僕は今まで、完全にオリジナルの作品は作っていません。何かしらの出発点として原作の存在がありました。だから、『クレヨンしんちゃん』にしても、物語は自分で考えていますが、原作のしんちゃんの家族や関係性を守って膨らませています。そういうところから膨らむものこそ、オリジナルよりも豊かな物語を生むような気がしています。

──『河童のクゥと夏休み』(2017年)も、この取材前に10年ぶりぐらいに拝見しましたが、原作にはない描写も多いうえに、人間の醜さをしっかりと描写していたことに驚きました。

『河童のクゥと夏休み』は、原作と比べるとだいぶ違うと思います。僕は、江戸時代に生きていた子どもの河童がひとりぼっちで現代に蘇るという木暮正夫さんのアイデアが、ものすごく素晴らしいと思いました。そこにすごく刺激を受けて、いろんな物語が自分のなかで膨らんでいきました。

──どのように膨らんでいくのでしょうか?

現代のどこかで河童が生きていたのが見つかった話ではなく、江戸時代という今の我々とは全然違う生活をしていた時代に生きていた河童が現代に蘇る、と。それも河童だったらあり得る設定ですし、しかもそれが子どもの河童だとしたら。

江戸時代と現代の変化をどのように見るだろう、と。クゥという子どもの河童の視点から現代を見た物語にしたら面白いと思いました。

──今回もそういう視点はあったのでしょうか?

今回は、『本屋大賞』を獲った170万部も売れている原作で、その映像化を期待して観に来る人が多い映画だと思ったので、今回は職人的な感覚で、なるべく原作の印象を壊さずに映像化しようと思いました。自分のキャリアを活かして原作の印象を変えずに映画にすることが、今回の一番のミッションだと思っていました。

◆「『悪』をきちんと描かないといけない」

──『カラフル』も『河童のクゥと夏休み』も本作も、思春期の人間関係の難しさが胸に刺さるように、シビアに、真っ向から描かれています。そこには監督のどんな思いが込められているのでしょうか?

そもそも「映画監督って、それが仕事じゃないの?」と僕は思っています。そういうことが描けないなら監督なんてやるなよって話ですよ。

──人間関係なんて綺麗ごとだけじゃない、と。

残酷なことだって世界には絶対ありますし、僕は誰も傷つかないハッピーな映画なんて毒にも薬にもならないと思っているので。映画には何かしらドラマがあって、ドラマがあるということは、そこに登場人物の関係性が変わっていく描写が必要になってくる。それを描くのが映画だと思っています。
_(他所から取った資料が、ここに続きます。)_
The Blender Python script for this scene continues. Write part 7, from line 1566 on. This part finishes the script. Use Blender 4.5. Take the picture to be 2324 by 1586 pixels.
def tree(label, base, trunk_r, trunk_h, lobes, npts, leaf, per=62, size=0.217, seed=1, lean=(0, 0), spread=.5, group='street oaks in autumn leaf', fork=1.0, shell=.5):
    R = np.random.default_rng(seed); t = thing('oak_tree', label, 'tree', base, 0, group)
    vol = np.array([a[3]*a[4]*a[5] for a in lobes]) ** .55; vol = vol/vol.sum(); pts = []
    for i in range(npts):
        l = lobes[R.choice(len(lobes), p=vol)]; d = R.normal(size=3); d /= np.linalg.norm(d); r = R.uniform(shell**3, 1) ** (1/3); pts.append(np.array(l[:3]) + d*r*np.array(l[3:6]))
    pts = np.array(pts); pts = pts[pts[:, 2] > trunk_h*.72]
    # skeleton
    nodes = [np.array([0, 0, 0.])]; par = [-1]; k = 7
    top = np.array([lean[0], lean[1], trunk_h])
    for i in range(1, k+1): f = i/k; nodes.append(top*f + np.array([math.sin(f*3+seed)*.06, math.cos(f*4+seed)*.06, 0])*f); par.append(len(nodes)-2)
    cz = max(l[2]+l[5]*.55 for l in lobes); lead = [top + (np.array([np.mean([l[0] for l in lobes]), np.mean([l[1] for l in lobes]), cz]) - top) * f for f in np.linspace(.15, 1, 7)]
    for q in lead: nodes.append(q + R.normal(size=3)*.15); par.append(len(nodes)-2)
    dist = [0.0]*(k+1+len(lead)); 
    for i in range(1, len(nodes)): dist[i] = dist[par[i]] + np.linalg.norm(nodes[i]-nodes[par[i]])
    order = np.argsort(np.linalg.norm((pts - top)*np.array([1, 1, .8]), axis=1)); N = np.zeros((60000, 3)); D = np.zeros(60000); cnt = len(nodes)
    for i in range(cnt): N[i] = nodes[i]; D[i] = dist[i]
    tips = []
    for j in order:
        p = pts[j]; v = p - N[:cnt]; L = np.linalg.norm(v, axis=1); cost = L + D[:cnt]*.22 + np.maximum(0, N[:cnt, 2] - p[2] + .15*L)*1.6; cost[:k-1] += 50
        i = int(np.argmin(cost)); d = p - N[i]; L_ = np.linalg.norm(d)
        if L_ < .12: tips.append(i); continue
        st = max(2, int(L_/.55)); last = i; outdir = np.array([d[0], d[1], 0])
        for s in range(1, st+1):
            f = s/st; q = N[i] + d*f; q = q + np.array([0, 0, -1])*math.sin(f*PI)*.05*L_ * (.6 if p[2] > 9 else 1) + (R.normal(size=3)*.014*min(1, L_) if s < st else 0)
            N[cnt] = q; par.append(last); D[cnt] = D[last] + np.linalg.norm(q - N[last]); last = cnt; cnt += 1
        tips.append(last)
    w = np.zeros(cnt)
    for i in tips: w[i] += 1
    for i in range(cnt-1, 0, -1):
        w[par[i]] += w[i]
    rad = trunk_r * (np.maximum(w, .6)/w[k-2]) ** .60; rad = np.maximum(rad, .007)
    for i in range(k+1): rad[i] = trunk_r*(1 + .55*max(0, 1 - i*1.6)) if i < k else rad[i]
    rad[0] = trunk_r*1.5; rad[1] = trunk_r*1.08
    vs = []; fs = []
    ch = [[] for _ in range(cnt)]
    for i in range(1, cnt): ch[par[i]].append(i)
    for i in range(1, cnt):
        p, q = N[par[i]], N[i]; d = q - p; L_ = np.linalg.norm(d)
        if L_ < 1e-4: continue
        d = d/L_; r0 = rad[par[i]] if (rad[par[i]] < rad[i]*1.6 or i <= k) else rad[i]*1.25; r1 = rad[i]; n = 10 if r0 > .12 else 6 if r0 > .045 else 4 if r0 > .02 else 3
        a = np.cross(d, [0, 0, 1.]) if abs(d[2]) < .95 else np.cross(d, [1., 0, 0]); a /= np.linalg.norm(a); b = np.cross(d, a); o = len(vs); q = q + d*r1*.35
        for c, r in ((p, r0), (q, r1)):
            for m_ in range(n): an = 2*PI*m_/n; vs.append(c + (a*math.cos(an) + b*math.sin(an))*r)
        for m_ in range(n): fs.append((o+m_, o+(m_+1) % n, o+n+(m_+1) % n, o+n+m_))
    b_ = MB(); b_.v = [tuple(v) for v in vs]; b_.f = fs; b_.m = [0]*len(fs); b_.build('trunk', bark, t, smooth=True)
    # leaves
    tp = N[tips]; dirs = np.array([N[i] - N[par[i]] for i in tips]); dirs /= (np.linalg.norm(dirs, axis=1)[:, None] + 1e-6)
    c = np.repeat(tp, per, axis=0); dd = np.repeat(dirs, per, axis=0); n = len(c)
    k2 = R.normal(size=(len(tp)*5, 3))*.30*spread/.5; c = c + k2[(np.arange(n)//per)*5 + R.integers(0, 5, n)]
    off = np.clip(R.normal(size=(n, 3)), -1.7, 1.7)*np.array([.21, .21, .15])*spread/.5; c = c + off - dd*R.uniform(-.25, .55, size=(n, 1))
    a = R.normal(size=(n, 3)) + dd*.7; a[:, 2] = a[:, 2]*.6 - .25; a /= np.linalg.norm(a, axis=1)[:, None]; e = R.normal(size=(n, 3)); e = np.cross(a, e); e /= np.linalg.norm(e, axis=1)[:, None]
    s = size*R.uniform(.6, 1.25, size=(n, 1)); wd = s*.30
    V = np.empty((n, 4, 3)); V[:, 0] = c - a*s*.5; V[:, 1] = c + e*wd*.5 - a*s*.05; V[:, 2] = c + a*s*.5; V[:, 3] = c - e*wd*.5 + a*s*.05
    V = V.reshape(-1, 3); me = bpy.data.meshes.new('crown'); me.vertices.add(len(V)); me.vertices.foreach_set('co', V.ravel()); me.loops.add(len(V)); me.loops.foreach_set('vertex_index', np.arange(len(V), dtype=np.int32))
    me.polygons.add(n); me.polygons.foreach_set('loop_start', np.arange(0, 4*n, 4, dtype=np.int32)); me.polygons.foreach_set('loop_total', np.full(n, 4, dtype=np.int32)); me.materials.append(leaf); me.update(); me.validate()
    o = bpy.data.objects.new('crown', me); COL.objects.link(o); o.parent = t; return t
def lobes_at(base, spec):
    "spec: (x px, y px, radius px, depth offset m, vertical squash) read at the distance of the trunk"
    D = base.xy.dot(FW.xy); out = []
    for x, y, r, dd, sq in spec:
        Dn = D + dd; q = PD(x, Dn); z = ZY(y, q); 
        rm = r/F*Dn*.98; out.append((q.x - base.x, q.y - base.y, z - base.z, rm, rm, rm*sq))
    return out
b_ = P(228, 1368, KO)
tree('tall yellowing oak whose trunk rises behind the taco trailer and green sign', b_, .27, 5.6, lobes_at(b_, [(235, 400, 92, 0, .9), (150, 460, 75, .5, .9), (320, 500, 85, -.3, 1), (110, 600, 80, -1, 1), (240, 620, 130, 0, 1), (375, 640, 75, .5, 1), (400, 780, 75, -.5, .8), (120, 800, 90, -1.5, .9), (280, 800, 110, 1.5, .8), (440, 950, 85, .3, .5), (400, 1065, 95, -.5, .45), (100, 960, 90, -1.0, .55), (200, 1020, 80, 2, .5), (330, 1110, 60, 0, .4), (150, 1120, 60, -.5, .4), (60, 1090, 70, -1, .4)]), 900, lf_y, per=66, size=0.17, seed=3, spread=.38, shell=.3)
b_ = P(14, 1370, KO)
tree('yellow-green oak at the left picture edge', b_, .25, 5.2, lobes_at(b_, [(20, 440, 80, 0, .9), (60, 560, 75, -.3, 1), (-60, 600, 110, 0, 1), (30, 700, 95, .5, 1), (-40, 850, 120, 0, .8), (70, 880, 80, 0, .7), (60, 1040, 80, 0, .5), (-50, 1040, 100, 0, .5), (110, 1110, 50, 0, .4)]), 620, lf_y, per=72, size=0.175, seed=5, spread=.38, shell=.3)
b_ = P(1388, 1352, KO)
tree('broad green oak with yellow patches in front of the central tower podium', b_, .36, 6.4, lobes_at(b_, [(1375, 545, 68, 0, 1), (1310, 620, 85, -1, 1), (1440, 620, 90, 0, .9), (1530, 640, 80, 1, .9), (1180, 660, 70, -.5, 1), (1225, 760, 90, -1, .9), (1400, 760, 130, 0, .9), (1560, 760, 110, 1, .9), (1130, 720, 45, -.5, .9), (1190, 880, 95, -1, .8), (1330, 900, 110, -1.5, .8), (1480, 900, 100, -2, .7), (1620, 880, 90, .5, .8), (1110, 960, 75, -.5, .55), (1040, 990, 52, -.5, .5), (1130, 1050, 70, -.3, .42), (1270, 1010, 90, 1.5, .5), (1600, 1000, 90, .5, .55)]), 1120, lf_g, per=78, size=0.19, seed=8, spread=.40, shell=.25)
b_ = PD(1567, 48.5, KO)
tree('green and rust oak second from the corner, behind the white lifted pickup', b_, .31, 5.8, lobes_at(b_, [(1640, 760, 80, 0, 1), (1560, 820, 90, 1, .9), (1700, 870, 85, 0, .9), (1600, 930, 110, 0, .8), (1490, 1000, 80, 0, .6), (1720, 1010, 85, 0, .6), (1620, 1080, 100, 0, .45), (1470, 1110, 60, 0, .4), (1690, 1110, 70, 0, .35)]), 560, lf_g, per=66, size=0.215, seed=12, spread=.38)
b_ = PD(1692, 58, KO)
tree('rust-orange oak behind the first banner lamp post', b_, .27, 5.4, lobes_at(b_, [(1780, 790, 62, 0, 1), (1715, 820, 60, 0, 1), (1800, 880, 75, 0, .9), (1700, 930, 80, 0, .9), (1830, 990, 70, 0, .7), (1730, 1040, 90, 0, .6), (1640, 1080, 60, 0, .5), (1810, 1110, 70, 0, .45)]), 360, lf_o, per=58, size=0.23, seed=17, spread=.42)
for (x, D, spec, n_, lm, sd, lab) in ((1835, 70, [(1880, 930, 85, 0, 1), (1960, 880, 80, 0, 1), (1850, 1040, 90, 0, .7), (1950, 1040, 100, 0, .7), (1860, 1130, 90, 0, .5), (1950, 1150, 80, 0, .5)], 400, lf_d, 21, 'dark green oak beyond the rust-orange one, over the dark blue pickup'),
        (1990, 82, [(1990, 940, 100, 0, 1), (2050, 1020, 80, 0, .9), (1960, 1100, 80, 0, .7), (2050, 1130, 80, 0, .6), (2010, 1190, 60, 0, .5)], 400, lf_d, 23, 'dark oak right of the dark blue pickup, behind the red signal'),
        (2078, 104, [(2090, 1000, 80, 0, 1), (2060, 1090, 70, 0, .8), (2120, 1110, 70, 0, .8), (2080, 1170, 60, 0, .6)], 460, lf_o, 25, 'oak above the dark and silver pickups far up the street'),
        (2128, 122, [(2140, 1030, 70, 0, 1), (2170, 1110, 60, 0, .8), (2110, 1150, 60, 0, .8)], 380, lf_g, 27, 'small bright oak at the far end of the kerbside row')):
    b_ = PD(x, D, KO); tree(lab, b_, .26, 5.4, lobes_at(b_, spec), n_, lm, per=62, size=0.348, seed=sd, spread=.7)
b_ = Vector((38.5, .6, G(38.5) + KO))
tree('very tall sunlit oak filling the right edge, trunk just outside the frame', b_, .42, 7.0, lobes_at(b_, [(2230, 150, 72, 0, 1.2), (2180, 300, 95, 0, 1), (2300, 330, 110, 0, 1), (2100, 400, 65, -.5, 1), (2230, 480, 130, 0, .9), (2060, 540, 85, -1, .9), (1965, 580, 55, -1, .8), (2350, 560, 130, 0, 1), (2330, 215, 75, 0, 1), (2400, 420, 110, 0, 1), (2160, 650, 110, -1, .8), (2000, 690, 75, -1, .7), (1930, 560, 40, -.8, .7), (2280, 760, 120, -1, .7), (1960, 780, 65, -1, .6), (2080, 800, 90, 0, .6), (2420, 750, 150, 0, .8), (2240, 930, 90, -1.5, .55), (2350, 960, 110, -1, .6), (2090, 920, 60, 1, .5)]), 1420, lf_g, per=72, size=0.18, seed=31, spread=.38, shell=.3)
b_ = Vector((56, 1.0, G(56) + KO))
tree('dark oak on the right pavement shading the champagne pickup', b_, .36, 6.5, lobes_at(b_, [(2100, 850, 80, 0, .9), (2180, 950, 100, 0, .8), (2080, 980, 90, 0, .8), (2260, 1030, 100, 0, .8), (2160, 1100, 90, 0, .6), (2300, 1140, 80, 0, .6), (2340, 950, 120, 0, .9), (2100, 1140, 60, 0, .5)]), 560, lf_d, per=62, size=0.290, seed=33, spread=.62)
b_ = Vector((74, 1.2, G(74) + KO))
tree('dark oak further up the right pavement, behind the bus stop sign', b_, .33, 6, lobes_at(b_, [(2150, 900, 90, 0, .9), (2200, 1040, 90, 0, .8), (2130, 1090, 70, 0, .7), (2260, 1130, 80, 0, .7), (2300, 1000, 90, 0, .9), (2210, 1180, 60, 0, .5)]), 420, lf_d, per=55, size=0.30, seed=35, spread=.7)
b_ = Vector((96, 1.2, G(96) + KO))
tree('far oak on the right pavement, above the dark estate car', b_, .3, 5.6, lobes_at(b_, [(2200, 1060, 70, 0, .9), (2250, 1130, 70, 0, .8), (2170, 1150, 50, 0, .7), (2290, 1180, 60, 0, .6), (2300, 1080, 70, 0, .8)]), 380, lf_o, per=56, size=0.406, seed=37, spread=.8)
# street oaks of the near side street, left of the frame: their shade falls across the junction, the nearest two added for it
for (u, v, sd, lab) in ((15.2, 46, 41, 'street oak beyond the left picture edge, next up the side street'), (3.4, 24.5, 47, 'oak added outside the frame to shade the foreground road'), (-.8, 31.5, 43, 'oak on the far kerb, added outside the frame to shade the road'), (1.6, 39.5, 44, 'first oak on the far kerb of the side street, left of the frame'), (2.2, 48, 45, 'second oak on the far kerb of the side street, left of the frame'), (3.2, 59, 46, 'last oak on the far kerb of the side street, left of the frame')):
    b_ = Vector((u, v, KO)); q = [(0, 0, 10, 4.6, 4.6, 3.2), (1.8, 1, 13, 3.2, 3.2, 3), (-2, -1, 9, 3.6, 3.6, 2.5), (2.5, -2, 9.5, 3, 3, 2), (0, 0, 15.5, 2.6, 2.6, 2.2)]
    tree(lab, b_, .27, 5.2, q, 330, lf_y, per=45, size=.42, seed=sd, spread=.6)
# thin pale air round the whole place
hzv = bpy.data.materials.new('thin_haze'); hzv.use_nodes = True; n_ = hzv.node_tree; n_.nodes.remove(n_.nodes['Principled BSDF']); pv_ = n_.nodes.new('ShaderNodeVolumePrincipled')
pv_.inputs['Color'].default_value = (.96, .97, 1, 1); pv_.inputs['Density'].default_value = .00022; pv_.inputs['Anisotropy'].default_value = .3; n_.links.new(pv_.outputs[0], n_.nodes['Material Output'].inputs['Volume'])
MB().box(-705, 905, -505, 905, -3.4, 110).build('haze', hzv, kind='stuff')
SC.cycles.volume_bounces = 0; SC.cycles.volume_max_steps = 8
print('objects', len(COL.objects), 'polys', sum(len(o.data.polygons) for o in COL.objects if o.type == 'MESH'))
──本作の登場人物の関係性が変わっていく描写ではどのようなことを大事にされましたか?

この作品をやると決めて、どこに注意すべきか考えた時に真っ先に浮かんだのが、こころのことを執拗にいじめてくる真田美織という少女をどれだけ「悪」として描けるかでした。

こころをどう描くかということよりも、真田美織をどれだけ悪に見えるように描くか。そこが大切なところだと思いました。主人公の悩みや悲しみを引き立たせるためにも「悪」をきちんと描かないといけないと。

──『はじまりのみち』(2013年)も素晴らしい作品でしたが、今後監督が実写映画を撮られる予定はあるのでしょうか?

それは僕だけで決められることではありませんが、撮りたいという思いはあります。『はじまりのみち』は初めての実写映画で、いろいろ慣れないことも多くて大変でしたが、アニメを作るときとまったく異なる凝縮感や、スタッフとキャストの一体感はアニメでは得られないものでした。

『はじまりのみち』が終わったときは、朝も早いし寒かったりして大変だったので「もういやだ」と思いましたが、やっぱり機会があればまたやりたいと思うようになりました。

映画『かがみの孤城』

学校での居場所をなくし、自室に閉じこもっていた中学生・こころ。ある日突然、部屋の鏡が光り出し、吸い込まれるようになかに入ったこころは、そこで6人の中学生と出会う。すると、狼のお面をかぶった女の子が現れ、「城に隠された鍵を見つければ、どんな願いでも叶えてやろう」と告げる。期限は約1年間。戸惑いながらも鍵を探すこころたち。ともに過ごすうち、7人にはひとつの共通点があることが分かり・・・。同映画は12月23日公開。